Word for word, restate every line of the listing that follows.

=======

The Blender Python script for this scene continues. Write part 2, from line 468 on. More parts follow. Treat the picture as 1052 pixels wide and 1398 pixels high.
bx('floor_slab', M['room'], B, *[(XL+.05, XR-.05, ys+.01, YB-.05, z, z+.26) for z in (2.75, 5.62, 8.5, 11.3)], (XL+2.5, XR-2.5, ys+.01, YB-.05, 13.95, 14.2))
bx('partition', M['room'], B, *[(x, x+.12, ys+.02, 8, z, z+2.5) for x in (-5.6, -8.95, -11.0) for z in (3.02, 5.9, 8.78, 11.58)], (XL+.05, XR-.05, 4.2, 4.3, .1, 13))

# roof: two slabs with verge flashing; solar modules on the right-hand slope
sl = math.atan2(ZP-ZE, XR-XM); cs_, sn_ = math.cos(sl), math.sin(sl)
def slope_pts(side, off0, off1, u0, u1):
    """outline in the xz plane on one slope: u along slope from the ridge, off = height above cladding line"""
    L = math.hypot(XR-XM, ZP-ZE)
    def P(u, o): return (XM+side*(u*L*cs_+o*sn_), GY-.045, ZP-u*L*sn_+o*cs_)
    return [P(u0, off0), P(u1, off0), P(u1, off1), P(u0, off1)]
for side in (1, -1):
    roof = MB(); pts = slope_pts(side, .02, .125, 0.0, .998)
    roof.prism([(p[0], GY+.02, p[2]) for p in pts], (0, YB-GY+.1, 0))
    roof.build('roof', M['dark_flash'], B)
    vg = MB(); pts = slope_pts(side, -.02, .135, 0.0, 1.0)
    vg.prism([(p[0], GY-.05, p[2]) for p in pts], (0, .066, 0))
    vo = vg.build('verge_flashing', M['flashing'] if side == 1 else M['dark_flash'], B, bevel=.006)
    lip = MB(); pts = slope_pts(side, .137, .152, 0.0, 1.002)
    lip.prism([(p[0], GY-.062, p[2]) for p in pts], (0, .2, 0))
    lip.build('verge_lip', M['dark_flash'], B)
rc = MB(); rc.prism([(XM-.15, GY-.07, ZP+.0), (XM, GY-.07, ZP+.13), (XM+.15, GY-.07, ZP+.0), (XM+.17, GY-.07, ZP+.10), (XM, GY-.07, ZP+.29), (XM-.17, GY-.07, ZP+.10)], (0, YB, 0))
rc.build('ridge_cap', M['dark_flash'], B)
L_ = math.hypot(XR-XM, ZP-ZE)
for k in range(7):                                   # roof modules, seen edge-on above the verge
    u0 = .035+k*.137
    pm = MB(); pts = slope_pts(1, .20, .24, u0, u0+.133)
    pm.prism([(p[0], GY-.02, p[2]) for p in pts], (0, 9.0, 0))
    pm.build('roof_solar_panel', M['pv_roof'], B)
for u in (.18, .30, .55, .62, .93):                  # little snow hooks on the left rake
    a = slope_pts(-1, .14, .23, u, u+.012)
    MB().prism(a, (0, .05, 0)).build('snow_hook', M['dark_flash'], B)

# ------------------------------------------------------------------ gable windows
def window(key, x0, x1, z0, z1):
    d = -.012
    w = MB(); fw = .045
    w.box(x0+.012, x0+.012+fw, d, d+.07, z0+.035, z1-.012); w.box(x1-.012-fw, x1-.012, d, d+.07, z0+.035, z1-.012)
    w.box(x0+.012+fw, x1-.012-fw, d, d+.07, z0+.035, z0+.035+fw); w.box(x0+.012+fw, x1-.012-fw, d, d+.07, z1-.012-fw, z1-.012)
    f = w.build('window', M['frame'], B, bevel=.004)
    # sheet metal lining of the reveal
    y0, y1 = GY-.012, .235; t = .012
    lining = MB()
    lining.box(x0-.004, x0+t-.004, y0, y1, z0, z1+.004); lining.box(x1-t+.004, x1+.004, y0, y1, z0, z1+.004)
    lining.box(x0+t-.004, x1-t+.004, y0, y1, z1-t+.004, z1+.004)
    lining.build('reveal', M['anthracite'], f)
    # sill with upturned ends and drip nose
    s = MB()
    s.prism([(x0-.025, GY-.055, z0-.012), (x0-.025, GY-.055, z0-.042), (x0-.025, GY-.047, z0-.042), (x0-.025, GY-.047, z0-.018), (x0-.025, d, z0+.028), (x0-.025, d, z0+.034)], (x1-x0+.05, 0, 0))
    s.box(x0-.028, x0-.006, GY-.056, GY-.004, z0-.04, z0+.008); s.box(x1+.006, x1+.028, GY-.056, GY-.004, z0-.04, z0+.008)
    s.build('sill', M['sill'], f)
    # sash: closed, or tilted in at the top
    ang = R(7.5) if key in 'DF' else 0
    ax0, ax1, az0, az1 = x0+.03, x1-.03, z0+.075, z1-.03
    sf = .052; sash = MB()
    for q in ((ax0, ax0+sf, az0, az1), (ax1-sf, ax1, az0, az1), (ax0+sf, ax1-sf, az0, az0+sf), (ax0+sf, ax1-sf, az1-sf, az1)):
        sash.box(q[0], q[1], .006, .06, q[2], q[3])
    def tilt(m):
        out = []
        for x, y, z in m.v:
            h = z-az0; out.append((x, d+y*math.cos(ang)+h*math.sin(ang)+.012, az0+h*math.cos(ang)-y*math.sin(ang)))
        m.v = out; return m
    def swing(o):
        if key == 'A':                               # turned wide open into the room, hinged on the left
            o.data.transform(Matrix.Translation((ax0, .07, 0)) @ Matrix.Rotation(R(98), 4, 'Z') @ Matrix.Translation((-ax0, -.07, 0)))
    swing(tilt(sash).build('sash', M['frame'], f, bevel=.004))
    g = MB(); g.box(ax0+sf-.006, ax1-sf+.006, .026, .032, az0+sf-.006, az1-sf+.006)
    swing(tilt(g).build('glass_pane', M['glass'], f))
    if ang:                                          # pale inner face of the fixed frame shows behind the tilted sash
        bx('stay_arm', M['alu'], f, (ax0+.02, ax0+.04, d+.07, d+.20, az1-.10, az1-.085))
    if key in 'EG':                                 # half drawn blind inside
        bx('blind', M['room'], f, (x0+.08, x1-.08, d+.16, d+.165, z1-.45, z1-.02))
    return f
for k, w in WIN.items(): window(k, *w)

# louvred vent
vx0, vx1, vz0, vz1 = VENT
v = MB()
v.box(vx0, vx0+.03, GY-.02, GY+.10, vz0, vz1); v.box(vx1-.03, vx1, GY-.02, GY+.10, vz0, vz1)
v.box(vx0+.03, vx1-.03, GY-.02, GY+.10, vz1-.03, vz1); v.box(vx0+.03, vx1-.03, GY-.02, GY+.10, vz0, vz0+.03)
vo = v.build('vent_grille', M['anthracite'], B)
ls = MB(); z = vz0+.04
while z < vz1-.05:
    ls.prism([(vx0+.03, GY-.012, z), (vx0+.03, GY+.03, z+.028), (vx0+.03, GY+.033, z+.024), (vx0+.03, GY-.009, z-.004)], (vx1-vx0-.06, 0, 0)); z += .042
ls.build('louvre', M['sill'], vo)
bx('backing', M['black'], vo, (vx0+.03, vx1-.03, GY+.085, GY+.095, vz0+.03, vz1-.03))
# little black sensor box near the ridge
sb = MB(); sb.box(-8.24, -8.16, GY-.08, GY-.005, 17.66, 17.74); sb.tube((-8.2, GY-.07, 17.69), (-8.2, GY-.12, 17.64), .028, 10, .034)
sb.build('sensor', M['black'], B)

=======

» Task response:
The Blender Python script for this scene continues. Write part 2, from line 468 on. More parts follow. Treat the picture as 1052 pixels wide and 1398 pixels high.
bx('floor_slab', M['room'], B, *[(XL+.05, XR-.05, ys+.01, YB-.05, z, z+.26) for z in (2.75, 5.62, 8.5, 11.3)], (XL+2.5, XR-2.5, ys+.01, YB-.05, 13.95, 14.2))
bx('partition', M['room'], B, *[(x, x+.12, ys+.02, 8, z, z+2.5) for x in (-5.6, -8.95, -11.0) for z in (3.02, 5.9, 8.78, 11.58)], (XL+.05, XR-.05, 4.2, 4.3, .1, 13))

# roof: two slabs with verge flashing; solar modules on the right-hand slope
sl = math.atan2(ZP-ZE, XR-XM); cs_, sn_ = math.cos(sl), math.sin(sl)
def slope_pts(side, off0, off1, u0, u1):
    """outline in the xz plane on one slope: u along slope from the ridge, off = height above cladding line"""
    L = math.hypot(XR-XM, ZP-ZE)
    def P(u, o): return (XM+side*(u*L*cs_+o*sn_), GY-.045, ZP-u*L*sn_+o*cs_)
    return [P(u0, off0), P(u1, off0), P(u1, off1), P(u0, off1)]
for side in (1, -1):
    roof = MB(); pts = slope_pts(side, .02, .125, 0.0, .998)
    roof.prism([(p[0], GY+.02, p[2]) for p in pts], (0, YB-GY+.1, 0))
    roof.build('roof', M['dark_flash'], B)
    vg = MB(); pts = slope_pts(side, -.02, .135, 0.0, 1.0)
    vg.prism([(p[0], GY-.05, p[2]) for p in pts], (0, .066, 0))
    vo = vg.build('verge_flashing', M['flashing'] if side == 1 else M['dark_flash'], B, bevel=.006)
    lip = MB(); pts = slope_pts(side, .137, .152, 0.0, 1.002)
    lip.prism([(p[0], GY-.062, p[2]) for p in pts], (0, .2, 0))
    lip.build('verge_lip', M['dark_flash'], B)
rc = MB(); rc.prism([(XM-.15, GY-.07, ZP+.0), (XM, GY-.07, ZP+.13), (XM+.15, GY-.07, ZP+.0), (XM+.17, GY-.07, ZP+.10), (XM, GY-.07, ZP+.29), (XM-.17, GY-.07, ZP+.10)], (0, YB, 0))
rc.build('ridge_cap', M['dark_flash'], B)
L_ = math.hypot(XR-XM, ZP-ZE)
for k in range(7):                                   # roof modules, seen edge-on above the verge
    u0 = .035+k*.137
    pm = MB(); pts = slope_pts(1, .20, .24, u0, u0+.133)
    pm.prism([(p[0], GY-.02, p[2]) for p in pts], (0, 9.0, 0))
    pm.build('roof_solar_panel', M['pv_roof'], B)
for u in (.18, .30, .55, .62, .93):                  # little snow hooks on the left rake
    a = slope_pts(-1, .14, .23, u, u+.012)
    MB().prism(a, (0, .05, 0)).build('snow_hook', M['dark_flash'], B)

# ------------------------------------------------------------------ gable windows
def window(key, x0, x1, z0, z1):
    d = -.012
    w = MB(); fw = .045
    w.box(x0+.012, x0+.012+fw, d, d+.07, z0+.035, z1-.012); w.box(x1-.012-fw, x1-.012, d, d+.07, z0+.035, z1-.012)
    w.box(x0+.012+fw, x1-.012-fw, d, d+.07, z0+.035, z0+.035+fw); w.box(x0+.012+fw, x1-.012-fw, d, d+.07, z1-.012-fw, z1-.012)
    f = w.build('window', M['frame'], B, bevel=.004)
    # sheet metal lining of the reveal
    y0, y1 = GY-.012, .235; t = .012
    lining = MB()
    lining.box(x0-.004, x0+t-.004, y0, y1, z0, z1+.004); lining.box(x1-t+.004, x1+.004, y0, y1, z0, z1+.004)
    lining.box(x0+t-.004, x1-t+.004, y0, y1, z1-t+.004, z1+.004)
    lining.build('reveal', M['anthracite'], f)
    # sill with upturned ends and drip nose
    s = MB()
    s.prism([(x0-.025, GY-.055, z0-.012), (x0-.025, GY-.055, z0-.042), (x0-.025, GY-.047, z0-.042), (x0-.025, GY-.047, z0-.018), (x0-.025, d, z0+.028), (x0-.025, d, z0+.034)], (x1-x0+.05, 0, 0))
    s.box(x0-.028, x0-.006, GY-.056, GY-.004, z0-.04, z0+.008); s.box(x1+.006, x1+.028, GY-.056, GY-.004, z0-.04, z0+.008)
    s.build('sill', M['sill'], f)
    # sash: closed, or tilted in at the top
    ang = R(7.5) if key in 'DF' else 0
    ax0, ax1, az0, az1 = x0+.03, x1-.03, z0+.075, z1-.03
    sf = .052; sash = MB()
    for q in ((ax0, ax0+sf, az0, az1), (ax1-sf, ax1, az0, az1), (ax0+sf, ax1-sf, az0, az0+sf), (ax0+sf, ax1-sf, az1-sf, az1)):
        sash.box(q[0], q[1], .006, .06, q[2], q[3])
    def tilt(m):
        out = []
        for x, y, z in m.v:
            h = z-az0; out.append((x, d+y*math.cos(ang)+h*math.sin(ang)+.012, az0+h*math.cos(ang)-y*math.sin(ang)))
        m.v = out; return m
    def swing(o):
        if key == 'A':                               # turned wide open into the room, hinged on the left
            o.data.transform(Matrix.Translation((ax0, .07, 0)) @ Matrix.Rotation(R(98), 4, 'Z') @ Matrix.Translation((-ax0, -.07, 0)))
    swing(tilt(sash).build('sash', M['frame'], f, bevel=.004))
    g = MB(); g.box(ax0+sf-.006, ax1-sf+.006, .026, .032, az0+sf-.006, az1-sf+.006)
    swing(tilt(g).build('glass_pane', M['glass'], f))
    if ang:                                          # pale inner face of the fixed frame shows behind the tilted sash
        bx('stay_arm', M['alu'], f, (ax0+.02, ax0+.04, d+.07, d+.20, az1-.10, az1-.085))
    if key in 'EG':                                 # half drawn blind inside
        bx('blind', M['room'], f, (x0+.08, x1-.08, d+.16, d+.165, z1-.45, z1-.02))
    return f
for k, w in WIN.items(): window(k, *w)

# louvred vent
vx0, vx1, vz0, vz1 = VENT
v = MB()
v.box(vx0, vx0+.03, GY-.02, GY+.10, vz0, vz1); v.box(vx1-.03, vx1, GY-.02, GY+.10, vz0, vz1)
v.box(vx0+.03, vx1-.03, GY-.02, GY+.10, vz1-.03, vz1); v.box(vx0+.03, vx1-.03, GY-.02, GY+.10, vz0, vz0+.03)
vo = v.build('vent_grille', M['anthracite'], B)
ls = MB(); z = vz0+.04
while z < vz1-.05:
    ls.prism([(vx0+.03, GY-.012, z), (vx0+.03, GY+.03, z+.028), (vx0+.03, GY+.033, z+.024), (vx0+.03, GY-.009, z-.004)], (vx1-vx0-.06, 0, 0)); z += .042
ls.build('louvre', M['sill'], vo)
bx('backing', M['black'], vo, (vx0+.03, vx1-.03, GY+.085, GY+.095, vz0+.03, vz1-.03))
# little black sensor box near the ridge
sb = MB(); sb.box(-8.24, -8.16, GY-.08, GY-.005, 17.66, 17.74); sb.tube((-8.2, GY-.07, 17.69), (-8.2, GY-.12, 17.64), .028, 10, .034)
sb.build('sensor', M['black'], B)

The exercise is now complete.